2. Si des efforts sont déployés pour maîtriser les dépenses, une trajectoire budgétaire fondée sur la baisse des demandes de titres demeure fragile
Dans ce contexte budgétaire contraint, France Titres identifie plusieurs leviers d'économies.
En premier lieu, la baisse de la demande de titres sécurisés, notamment de titres d'identité, devrait permettre de ramener la dépense liée à la production de 181 millions d'euros en 2024 à 161 millions d'euros en 2025.
En second lieu, les dépenses d'acheminement, aussi liées au niveau des demandes de titres, seraient contenues à la baisse, de l'ordre de - 20 millions d'euros, avec un envoi des certificats d'immatriculation et des permis de conduire par lettre suivie, et non plus contre signature avec vérification d'identité.
En troisième lieu, il est de nouveau prévu en 2025 de réduire des plages horaires d'accessibilité du centre de contact citoyens.

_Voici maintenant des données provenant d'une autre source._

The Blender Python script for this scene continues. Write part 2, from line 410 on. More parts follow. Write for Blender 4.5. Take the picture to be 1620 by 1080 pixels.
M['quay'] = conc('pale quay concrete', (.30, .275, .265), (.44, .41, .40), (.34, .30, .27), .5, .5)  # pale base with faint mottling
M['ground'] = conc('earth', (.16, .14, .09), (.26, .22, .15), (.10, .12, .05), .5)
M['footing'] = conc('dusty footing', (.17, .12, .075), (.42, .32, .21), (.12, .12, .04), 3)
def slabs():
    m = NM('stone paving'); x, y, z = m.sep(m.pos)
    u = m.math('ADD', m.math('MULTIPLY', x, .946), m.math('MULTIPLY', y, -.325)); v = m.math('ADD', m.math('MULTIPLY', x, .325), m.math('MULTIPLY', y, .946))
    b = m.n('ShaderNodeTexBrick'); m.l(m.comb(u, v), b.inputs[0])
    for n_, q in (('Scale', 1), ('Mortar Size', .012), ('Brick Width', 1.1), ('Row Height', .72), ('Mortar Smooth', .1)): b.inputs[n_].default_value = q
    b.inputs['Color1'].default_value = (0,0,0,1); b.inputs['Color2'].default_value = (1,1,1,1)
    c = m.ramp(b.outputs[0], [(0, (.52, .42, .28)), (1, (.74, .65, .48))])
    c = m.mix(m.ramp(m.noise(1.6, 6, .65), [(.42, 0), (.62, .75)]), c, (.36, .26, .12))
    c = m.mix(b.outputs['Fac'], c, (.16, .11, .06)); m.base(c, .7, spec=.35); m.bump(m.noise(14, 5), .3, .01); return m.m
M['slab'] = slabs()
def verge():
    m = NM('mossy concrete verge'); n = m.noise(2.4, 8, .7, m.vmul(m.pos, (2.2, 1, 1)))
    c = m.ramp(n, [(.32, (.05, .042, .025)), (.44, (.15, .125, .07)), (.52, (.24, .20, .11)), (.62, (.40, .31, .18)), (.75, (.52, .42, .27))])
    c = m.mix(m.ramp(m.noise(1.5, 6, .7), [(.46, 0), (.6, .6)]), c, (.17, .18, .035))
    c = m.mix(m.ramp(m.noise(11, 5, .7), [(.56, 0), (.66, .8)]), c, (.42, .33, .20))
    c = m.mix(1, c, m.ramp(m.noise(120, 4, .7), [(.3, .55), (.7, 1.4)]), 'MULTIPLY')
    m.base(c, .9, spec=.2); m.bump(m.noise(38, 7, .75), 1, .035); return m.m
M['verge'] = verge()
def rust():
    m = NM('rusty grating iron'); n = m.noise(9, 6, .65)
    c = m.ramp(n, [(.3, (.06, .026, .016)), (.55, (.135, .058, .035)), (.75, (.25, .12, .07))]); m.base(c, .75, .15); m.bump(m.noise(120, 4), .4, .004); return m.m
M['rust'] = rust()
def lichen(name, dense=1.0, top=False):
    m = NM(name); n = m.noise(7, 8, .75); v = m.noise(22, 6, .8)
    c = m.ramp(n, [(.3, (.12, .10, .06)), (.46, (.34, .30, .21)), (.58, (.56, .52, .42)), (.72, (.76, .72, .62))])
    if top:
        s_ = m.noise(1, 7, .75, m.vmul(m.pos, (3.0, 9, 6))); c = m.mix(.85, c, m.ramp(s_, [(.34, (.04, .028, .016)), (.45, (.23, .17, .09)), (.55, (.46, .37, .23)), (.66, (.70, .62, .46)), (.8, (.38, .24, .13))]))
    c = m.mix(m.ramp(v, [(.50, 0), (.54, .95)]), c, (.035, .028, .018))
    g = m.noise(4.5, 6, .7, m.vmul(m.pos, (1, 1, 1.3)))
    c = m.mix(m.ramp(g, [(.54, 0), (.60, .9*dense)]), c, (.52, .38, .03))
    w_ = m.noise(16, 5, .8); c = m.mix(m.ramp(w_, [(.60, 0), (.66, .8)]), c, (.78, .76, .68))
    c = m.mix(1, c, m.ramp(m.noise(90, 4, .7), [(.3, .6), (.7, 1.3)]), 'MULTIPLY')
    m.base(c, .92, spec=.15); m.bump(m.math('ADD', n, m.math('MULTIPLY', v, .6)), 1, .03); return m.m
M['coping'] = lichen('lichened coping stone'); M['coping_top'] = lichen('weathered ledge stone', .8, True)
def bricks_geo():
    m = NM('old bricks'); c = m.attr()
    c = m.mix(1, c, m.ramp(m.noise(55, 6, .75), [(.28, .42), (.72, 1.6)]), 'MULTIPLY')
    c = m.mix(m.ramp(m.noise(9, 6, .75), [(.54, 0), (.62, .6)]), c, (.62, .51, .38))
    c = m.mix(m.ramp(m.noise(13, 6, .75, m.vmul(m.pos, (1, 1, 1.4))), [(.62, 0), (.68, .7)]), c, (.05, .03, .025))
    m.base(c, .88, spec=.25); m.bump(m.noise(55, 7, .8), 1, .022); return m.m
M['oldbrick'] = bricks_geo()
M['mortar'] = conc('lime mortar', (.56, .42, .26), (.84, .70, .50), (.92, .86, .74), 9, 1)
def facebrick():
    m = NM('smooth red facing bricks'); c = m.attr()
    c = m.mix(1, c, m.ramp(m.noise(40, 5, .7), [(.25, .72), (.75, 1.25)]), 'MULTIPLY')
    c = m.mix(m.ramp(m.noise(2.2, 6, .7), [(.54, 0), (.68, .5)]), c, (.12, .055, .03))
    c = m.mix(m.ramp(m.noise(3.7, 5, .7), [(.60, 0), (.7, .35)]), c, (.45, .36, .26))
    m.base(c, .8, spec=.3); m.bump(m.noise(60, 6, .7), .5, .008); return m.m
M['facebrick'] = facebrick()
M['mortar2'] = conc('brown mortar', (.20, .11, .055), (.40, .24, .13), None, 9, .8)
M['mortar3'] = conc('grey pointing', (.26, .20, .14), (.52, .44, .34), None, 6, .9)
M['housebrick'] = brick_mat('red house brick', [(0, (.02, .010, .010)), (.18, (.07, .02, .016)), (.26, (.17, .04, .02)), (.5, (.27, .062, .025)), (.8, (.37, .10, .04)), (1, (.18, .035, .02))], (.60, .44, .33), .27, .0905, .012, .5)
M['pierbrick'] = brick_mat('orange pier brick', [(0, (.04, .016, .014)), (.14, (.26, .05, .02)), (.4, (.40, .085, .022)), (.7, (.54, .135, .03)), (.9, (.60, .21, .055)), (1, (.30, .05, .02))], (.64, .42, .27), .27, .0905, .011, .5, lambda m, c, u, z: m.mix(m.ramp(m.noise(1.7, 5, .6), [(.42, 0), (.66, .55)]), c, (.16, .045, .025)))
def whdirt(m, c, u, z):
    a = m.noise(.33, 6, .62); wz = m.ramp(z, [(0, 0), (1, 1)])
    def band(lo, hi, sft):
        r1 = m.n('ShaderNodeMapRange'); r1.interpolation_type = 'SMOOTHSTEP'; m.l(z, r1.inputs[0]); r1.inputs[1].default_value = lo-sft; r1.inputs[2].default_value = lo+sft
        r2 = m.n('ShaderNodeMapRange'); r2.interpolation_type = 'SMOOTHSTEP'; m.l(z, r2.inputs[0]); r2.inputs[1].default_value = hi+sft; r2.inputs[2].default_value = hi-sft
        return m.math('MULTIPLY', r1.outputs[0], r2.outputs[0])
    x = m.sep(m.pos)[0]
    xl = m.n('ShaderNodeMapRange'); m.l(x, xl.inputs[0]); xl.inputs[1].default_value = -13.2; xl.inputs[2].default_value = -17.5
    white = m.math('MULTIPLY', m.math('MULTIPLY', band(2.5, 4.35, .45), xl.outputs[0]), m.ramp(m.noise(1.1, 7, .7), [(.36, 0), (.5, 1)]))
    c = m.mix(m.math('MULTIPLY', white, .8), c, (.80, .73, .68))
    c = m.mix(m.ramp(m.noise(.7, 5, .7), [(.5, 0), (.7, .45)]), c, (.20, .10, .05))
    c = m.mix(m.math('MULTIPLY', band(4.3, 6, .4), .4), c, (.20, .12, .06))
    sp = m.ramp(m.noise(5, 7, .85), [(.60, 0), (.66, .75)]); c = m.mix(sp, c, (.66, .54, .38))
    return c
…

Ainsi, la dépense de support usagers externalisé devrait être contenue à hauteur de 16 millions d'euros.
Enfin, le parc de dispositifs de recueil (DR) des demandes de titres d'identité déployés dans les mairies ayant notablement augmenté, il sera stabilisé en 2025. La dépense correspondante concernera en très grande partie les liaisons téléphoniques et la maintenance des DR et devrait être ramenée de 11 à 11,5 millions d'euros.
Ces mesures sont principalement basées sur une hypothèse de réduction de la demande de titre, ce qui fragilise la soutenabilité de la trajectoire budgétaire de cette agence. Par suite, la rapporteure spéciale estime que cette situation n'est pas satisfaisante, et qu'il convient de revoir les modalités et le système de financement de France Titres.
* 85 L'Agence nationale des titres sécurisés (ANTS), Cour des comptes, avril 2024.
* 86 Deux mois de dépenses hors interventions.